Nel nuovo assetto post Mare Nostrum, Lampedusa ha acquisito una posizione di centralità nelle operazioni di salvataggio, visto che le unità navali destinate alle attività di ricerca e soccorso fanno base proprio sull’Isola. I numeri degli arrivi, sporadici fino allo scorso anno, confermano l’inversione di tendenza e segnano il ritorno all’operatività del Cpsa, la cui gestione è nelle mani delle Misericordie d’Italia, ormai da alcuni mesi. I profughi finora recuperati in mare sono stati ospitati nei padiglioni agibili del Centro di accoglienza, i cui lavori di ristrutturazione procedono ora di gran lena dopo una lunga stagione di stallo. La struttura è tornata alla ribalta dei media a causa del congestionamento dello scorso mese di febbraio, quando si è registrata la presenza di oltre mille “ospiti”, stipati anche all’esterno e in condizioni di promiscuità tra minori e adulti. Un film già visto a queste latitudini, come l’assalto dei media, la cui presenza negli anni diventa sempre più molesta e come la paura degli operatori turistici per la prossima stagione, sulla cui riuscita si ripongono molte aspettative, al fine di risollevare l’economia locale. 
I prossimi mesi diranno quali saranno le condizioni dell’accoglienza. Le ondate di questo lungo inverno, ad ogni modo, sembrano le prove generali dello scenario che potrebbe accompagnare l’arrivo della bella stagione e il ripristino della piena agibilità del Cpsa.
Anche l’Esercito, che lo scorso dicembre aveva salutato l’Isola, è ritornato sui propri passi, in conseguenza del mutato scenario geopolitico nel Mediterraneo. I vertici della Difesa, infatti, hanno deciso di riattivare l’operazione “Strade sicure”, tornata operativa dallo scorso 19 febbraio. I militari riprendono da dove avevano lasciato, con compiti di controllo del territorio e mansioni di presidio del centro di prima accoglienza. Proprio la presenza massiccia di forze militari è vista con preoccupazione da chi, tra gli abitanti, teme che la militarizzazione della propria terra ne possa snaturare la natura turistica e violare le bellezze naturalistiche, oltre a guardare con preoccupazione all’eccessiva concentrazione di radar, per i possibili danni che ne potrebbero derivare per la salute pubblica.
In questa terra di frontiera c’è anche chi continua a vedere nell’apertura di canali legali di ingresso l’unica soluzione per porre fine alla mattanza che si consuma sulle rotte della speranza e a stroncare la mafia dei trafficanti di morte.

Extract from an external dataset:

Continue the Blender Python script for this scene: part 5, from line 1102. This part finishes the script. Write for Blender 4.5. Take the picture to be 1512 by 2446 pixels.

Gli imprenditori Paola La Rosa e Carmelo Gatani si sono fatti promotori di una petizione online, con la quale invocano un intervento di Papa Francesco per l’attivazione di canali umanitari. Con la raccolta di firme, che ha superato le ottocento adesioni, si chiede al Pontefice di fare in modo che le persone in fuga da guerre e persecuzioni possano chiedere asilo alla Santa Sede, aderente alla Convenzione di Ginevra del 1951, rivolgendosi direttamente ai nunzi apostolici presenti nei Paesi di fuga o di transito. I profughi, una volta arrivati in Vaticano e in possesso di un visto temporaneo, potrebbero presentare richiesta d’asilo in altri Paesi, rivolgendosi a una delle 178 ambasciate che hanno sede in Vaticano. In tal modo – spiegano i promotori – oltre a dare un segnale all’Europa, si neutralizzerebbe anche la Convenzione di Dublino, che limita la libertà delle persone di scegliere in quale paese rifugiarsi e vivere.